Evet, hiçbir türlü başarı yüzde yüz garanti değil. Ama buralarda şans ve imkan artıyor.
Bu sonucu daha çok ümitsiz görünen ülke geleceğimize bağlıyorum. Güzel, büyük şeyler başaramayacağını, başardığı durumda bile engelleneceğini bilen, kabullenen öğrenci diyor ki “kötünün iyisi olayım” ve kendine basit ve küçük bir alanda başarılı olmayı layık görüyor.
Bilmiyorum.
Cidden kimsenin eğitimine hakaret etmedim. Bazen şartlar bazı şeyleri gerektirebiliyor, biliyorum. Şartlar gerektirdiği için bunu yaşamak zorunda kalanlar için çok üzgünüm, ama şu an elimden bir şey gelmez, sadece üzgün olabilirim.

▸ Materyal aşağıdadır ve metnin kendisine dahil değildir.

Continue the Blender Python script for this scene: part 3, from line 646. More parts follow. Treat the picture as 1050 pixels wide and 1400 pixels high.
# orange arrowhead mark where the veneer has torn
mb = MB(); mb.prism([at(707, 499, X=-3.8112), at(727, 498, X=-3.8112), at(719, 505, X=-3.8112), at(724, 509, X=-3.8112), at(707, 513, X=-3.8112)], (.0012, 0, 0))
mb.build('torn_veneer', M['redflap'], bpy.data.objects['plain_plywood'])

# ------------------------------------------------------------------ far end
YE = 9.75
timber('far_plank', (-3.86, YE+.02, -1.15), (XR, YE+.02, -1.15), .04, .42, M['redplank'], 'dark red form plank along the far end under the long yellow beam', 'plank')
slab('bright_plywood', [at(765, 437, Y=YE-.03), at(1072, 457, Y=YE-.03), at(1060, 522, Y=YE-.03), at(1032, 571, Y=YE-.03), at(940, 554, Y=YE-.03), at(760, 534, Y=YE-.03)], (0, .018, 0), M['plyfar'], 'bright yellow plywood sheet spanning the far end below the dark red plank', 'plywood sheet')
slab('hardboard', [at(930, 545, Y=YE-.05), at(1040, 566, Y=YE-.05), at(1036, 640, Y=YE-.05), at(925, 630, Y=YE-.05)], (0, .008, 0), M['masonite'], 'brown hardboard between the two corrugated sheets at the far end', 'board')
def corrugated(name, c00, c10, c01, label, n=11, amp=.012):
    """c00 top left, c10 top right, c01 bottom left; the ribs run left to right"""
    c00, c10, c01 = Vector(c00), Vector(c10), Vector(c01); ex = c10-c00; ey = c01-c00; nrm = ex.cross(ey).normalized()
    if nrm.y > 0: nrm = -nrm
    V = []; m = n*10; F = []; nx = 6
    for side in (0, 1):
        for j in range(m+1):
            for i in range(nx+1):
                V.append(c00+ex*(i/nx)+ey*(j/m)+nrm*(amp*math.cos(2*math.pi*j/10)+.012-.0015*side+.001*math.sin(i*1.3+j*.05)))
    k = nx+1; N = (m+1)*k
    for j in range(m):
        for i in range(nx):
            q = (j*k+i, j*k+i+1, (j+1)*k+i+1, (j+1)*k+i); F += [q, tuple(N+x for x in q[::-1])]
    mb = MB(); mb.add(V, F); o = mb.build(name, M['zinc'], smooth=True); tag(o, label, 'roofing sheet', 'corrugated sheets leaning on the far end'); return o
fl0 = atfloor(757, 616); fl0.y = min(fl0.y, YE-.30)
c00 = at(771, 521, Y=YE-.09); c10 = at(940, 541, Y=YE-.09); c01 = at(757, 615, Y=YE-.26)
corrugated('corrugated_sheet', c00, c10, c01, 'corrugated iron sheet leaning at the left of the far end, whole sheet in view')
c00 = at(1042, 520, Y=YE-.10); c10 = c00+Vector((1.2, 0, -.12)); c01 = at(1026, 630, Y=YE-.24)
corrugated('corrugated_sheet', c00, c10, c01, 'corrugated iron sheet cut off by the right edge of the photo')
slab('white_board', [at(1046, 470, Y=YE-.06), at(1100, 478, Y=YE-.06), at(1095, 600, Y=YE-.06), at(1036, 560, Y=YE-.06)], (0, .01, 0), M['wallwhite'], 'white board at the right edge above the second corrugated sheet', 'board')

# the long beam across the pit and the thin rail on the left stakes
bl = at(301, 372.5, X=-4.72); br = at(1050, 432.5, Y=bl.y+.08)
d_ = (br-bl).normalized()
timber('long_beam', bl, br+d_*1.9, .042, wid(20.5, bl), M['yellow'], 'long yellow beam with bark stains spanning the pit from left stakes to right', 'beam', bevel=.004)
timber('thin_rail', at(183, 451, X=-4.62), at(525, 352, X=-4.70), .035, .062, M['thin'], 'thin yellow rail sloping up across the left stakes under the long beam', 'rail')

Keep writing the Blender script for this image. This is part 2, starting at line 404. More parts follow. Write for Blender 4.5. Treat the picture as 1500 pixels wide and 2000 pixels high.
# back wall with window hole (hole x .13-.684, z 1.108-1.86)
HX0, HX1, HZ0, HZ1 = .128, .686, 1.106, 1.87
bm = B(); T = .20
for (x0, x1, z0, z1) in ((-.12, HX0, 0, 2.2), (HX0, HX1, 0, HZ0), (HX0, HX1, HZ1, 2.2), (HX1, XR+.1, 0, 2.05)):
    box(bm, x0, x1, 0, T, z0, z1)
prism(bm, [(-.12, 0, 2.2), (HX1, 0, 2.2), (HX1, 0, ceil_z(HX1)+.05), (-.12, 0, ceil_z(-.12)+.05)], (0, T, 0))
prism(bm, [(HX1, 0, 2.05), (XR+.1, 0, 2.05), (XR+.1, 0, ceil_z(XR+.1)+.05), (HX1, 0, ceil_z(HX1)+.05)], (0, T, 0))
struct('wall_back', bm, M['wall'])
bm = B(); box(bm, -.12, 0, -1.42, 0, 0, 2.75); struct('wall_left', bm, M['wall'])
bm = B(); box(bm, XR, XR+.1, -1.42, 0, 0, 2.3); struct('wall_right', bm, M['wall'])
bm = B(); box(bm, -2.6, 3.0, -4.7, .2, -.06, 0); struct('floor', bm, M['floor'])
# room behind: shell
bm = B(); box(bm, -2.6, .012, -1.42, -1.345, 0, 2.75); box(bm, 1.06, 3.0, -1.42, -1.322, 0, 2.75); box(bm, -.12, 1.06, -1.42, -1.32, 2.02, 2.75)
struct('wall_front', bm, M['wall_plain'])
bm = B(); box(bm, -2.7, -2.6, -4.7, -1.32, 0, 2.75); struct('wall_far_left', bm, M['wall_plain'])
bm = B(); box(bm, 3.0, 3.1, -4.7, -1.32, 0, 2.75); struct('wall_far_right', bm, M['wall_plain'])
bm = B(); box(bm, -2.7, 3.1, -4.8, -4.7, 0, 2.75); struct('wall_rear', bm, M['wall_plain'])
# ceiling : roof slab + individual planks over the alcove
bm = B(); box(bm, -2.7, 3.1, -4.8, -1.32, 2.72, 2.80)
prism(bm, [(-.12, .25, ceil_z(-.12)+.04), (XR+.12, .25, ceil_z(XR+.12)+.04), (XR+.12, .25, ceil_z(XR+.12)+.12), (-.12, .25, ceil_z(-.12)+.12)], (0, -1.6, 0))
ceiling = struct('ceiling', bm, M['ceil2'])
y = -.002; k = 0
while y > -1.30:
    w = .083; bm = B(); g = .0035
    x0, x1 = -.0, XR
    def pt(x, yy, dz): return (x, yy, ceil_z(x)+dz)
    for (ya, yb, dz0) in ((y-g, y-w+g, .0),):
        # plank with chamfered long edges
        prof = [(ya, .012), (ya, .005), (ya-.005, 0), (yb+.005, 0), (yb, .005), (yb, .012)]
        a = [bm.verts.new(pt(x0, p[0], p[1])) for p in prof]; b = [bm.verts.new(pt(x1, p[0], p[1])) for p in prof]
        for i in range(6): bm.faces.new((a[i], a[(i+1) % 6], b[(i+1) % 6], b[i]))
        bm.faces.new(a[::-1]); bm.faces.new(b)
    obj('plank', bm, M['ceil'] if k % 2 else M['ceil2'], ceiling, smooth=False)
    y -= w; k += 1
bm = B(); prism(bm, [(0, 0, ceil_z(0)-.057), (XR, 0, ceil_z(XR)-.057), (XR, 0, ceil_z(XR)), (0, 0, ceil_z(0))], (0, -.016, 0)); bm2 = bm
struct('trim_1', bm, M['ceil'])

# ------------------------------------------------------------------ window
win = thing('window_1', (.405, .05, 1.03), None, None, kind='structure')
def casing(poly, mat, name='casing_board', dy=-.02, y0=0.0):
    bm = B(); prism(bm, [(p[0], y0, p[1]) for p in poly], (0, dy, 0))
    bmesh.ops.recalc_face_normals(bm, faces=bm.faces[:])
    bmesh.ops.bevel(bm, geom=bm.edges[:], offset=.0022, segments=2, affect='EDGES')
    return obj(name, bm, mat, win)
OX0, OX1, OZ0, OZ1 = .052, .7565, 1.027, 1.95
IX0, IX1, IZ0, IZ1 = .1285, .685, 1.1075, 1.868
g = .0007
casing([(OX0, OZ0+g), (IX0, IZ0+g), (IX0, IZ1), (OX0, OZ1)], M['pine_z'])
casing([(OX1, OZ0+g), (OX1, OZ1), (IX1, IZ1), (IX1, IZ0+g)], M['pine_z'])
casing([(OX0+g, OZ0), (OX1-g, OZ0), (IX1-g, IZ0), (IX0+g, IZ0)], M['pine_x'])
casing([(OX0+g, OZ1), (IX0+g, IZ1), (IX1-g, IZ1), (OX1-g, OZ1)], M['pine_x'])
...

Ama eğer bırakmayıp devam edersek, biz şansı olanlar -umuyorum benim şartlarım da bırakmamı gerektirmeyecek- güzel ve herkese şans tanıyan bir memleket yaratabiliriz. Bir şeyleri düzeltmek için önce kendimizi düzeltmek gerekiyor ya, öncelikle umarım kendimi düzeltebilirim. Okulu bırakmam. Aşçı veya mimar veya danışman olmaya yönlenmem. Umarım.
x
Sizce sorun ne? Neden okulu bırakıyorlar, daha kolay şeyleri tercih ediyorlar?
Okul ya da eğitim sistemleri açısından deneysel şeyler var. İngiltere’de okul eğitim müfredatını öğrencilerle hazırlayan bir okul duydum. Bir de Avrupa’nın kimi ülkelerinde aile ilköğretim aşamasında tüm öğretim yöntemlerini üstlenip “evde öğrenim” gibi bir sistem uyguluyorlar, belirli sınav dönemlerinde çocuklar sadece sınav için okula gidiyor ancak ailede bir birey eğitim sorunlusu oluyor. Danışman hoca gibi.
Demek ki sadece bizim ülkede değil dünyada da eğitim bir anlamda yenileşme ya da alternatif arayış sıkıntıları var. Sorun bence teorik yaklaşım ile pratiğin uyuşmaması. Üniversite de okuyanların (hadi okula girdi okudu vesaire) 4. Sınıf sendromu diye bir durumu var. Okusa bir türlü okudu bitirince ne yapacak olayı. Durum tespiti genelde ailede genç ile dialog genelde çok sağlıklı değil. Bir de buna genç bakışın kaygı faktörü de binince duygusal tepkiler hedefleri erteletebiliyor belki.